● **Task instructions**
In the entries below, find the line containing "Reconstruct this image" and the line containing "return np.stack([x, np.broadcast_to(y, x.shape), z], -1)". Copy those two lines and everything between them exactly, and only that.

(Scripts that build scenes)
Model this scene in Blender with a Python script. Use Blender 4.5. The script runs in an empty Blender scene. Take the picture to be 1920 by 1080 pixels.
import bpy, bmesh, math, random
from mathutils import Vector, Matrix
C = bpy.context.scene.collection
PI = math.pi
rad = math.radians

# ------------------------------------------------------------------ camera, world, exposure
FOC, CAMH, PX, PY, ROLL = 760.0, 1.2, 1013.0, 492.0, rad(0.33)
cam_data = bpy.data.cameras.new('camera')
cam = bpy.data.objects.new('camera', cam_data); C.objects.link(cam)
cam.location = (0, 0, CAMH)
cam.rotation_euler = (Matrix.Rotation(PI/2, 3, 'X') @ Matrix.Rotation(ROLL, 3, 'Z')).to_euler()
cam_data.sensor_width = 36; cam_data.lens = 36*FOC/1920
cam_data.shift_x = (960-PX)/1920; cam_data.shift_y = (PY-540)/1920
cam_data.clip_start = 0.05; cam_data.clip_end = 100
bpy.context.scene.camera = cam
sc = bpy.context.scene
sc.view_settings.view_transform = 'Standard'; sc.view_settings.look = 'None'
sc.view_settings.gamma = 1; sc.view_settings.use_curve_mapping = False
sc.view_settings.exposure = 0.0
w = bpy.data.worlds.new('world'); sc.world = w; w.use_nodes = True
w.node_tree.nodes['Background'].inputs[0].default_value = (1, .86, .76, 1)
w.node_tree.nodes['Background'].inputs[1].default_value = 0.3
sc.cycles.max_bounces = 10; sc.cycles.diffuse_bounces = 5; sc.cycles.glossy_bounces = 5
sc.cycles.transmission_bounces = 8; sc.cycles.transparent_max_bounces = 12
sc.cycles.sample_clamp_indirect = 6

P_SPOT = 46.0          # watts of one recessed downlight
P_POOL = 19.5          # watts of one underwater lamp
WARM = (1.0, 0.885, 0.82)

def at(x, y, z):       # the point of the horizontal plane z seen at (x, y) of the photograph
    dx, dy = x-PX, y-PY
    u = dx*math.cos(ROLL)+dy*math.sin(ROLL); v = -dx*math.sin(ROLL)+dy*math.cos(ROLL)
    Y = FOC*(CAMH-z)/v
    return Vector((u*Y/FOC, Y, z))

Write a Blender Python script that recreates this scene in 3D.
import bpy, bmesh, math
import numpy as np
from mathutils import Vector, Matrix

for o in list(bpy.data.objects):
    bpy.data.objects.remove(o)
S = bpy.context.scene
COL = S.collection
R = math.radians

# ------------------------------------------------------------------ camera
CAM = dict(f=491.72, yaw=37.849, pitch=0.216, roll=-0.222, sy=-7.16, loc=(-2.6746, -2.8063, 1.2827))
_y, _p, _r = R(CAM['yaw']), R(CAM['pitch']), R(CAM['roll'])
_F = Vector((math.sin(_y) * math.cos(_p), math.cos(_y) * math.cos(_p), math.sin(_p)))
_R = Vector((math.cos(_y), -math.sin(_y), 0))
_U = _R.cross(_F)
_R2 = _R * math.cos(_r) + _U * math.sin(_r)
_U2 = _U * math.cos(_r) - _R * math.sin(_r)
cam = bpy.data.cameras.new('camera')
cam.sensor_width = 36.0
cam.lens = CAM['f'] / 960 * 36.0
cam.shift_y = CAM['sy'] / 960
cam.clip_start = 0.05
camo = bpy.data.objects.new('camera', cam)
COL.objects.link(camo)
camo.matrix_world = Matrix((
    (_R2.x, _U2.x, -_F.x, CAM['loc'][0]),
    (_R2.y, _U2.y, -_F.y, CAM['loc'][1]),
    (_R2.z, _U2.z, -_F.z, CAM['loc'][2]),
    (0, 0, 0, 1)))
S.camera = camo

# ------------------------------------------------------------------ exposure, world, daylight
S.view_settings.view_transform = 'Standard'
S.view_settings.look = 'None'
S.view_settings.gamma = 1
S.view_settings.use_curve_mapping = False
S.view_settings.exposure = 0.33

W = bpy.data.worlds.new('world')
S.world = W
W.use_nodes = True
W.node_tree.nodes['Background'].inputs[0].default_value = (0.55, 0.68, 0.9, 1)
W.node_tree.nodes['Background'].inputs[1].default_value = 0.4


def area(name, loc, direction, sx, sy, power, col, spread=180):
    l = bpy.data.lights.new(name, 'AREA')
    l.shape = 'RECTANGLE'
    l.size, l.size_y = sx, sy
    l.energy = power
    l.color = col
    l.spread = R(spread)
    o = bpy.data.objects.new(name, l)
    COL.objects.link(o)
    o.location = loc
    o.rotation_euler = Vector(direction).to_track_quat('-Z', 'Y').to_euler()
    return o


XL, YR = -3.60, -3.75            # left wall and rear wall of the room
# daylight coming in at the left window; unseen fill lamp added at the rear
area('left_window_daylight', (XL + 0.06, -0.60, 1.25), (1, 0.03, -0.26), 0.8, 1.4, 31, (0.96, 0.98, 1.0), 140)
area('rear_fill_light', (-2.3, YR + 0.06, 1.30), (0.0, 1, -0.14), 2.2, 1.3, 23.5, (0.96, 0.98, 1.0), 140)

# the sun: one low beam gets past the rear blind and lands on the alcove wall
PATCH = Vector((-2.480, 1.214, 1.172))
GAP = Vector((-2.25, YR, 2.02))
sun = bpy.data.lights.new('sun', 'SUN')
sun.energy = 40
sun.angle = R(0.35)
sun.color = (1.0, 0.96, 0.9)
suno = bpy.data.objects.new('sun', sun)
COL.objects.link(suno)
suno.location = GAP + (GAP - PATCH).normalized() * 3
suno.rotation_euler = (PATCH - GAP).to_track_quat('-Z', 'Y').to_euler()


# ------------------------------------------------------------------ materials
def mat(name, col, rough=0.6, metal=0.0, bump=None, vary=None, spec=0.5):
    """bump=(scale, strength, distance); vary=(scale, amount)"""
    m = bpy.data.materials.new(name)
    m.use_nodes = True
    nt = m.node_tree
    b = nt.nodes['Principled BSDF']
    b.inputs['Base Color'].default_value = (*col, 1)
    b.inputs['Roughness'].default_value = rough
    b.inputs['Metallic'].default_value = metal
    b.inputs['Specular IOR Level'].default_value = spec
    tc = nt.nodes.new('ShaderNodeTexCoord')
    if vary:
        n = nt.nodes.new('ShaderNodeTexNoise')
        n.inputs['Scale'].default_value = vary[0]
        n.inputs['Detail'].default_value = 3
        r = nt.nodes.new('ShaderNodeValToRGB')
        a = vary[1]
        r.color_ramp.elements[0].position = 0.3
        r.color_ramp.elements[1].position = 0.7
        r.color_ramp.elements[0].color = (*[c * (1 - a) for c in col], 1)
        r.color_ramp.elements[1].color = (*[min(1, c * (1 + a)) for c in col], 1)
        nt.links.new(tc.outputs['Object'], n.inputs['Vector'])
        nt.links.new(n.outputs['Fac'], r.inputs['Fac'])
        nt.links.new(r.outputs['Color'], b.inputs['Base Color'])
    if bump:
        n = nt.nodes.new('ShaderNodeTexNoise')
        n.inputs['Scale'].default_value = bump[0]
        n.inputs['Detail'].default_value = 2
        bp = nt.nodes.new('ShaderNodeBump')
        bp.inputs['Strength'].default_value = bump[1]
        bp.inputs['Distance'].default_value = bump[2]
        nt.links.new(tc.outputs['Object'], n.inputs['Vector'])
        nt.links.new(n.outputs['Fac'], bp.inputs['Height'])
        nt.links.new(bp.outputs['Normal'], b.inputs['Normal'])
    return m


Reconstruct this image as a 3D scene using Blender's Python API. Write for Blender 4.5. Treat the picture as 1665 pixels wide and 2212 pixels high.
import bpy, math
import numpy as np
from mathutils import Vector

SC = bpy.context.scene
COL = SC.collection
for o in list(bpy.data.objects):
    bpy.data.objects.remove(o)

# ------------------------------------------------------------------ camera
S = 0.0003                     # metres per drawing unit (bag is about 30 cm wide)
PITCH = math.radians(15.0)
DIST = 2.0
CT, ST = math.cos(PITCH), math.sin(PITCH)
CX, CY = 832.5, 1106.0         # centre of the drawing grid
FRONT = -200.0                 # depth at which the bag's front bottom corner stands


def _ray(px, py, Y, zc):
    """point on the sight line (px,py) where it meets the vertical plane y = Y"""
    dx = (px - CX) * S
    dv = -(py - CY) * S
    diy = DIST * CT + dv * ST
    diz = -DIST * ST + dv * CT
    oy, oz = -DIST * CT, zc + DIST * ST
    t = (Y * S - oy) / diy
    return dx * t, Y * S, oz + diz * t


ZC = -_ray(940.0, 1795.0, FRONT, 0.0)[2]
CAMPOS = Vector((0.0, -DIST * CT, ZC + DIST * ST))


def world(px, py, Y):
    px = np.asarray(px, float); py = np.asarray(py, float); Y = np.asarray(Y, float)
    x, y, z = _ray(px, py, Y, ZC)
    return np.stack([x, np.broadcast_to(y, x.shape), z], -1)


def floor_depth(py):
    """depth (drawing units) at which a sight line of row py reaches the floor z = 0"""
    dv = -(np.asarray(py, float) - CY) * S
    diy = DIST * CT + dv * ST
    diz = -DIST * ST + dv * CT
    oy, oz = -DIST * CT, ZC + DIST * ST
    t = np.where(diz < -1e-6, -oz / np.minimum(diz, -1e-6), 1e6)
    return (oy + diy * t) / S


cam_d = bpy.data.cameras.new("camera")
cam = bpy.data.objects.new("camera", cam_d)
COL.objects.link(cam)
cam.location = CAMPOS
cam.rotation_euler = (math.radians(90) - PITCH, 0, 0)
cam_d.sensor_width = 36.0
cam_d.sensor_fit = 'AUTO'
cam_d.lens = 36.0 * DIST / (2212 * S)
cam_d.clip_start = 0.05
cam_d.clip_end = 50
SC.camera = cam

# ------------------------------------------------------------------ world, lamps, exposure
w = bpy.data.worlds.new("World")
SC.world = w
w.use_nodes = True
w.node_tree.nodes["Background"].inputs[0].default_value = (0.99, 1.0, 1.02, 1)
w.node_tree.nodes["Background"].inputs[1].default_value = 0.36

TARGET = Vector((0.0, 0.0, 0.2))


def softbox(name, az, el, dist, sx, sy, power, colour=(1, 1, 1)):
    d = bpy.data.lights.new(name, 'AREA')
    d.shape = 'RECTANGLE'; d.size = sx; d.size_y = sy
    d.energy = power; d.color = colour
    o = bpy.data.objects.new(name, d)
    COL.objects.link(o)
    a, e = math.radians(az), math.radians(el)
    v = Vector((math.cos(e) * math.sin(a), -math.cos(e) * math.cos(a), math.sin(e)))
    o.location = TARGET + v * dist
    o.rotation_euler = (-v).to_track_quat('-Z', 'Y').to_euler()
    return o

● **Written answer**
Reconstruct this image as a 3D scene using Blender's Python API. Write for Blender 4.5. Treat the picture as 1665 pixels wide and 2212 pixels high.
import bpy, math
import numpy as np
from mathutils import Vector

SC = bpy.context.scene
COL = SC.collection
for o in list(bpy.data.objects):
    bpy.data.objects.remove(o)

# ------------------------------------------------------------------ camera
S = 0.0003                     # metres per drawing unit (bag is about 30 cm wide)
PITCH = math.radians(15.0)
DIST = 2.0
CT, ST = math.cos(PITCH), math.sin(PITCH)
CX, CY = 832.5, 1106.0         # centre of the drawing grid
FRONT = -200.0                 # depth at which the bag's front bottom corner stands


def _ray(px, py, Y, zc):
    """point on the sight line (px,py) where it meets the vertical plane y = Y"""
    dx = (px - CX) * S
    dv = -(py - CY) * S
    diy = DIST * CT + dv * ST
    diz = -DIST * ST + dv * CT
    oy, oz = -DIST * CT, zc + DIST * ST
    t = (Y * S - oy) / diy
    return dx * t, Y * S, oz + diz * t


ZC = -_ray(940.0, 1795.0, FRONT, 0.0)[2]
CAMPOS = Vector((0.0, -DIST * CT, ZC + DIST * ST))


def world(px, py, Y):
    px = np.asarray(px, float); py = np.asarray(py, float); Y = np.asarray(Y, float)
    x, y, z = _ray(px, py, Y, ZC)
    return np.stack([x, np.broadcast_to(y, x.shape), z], -1)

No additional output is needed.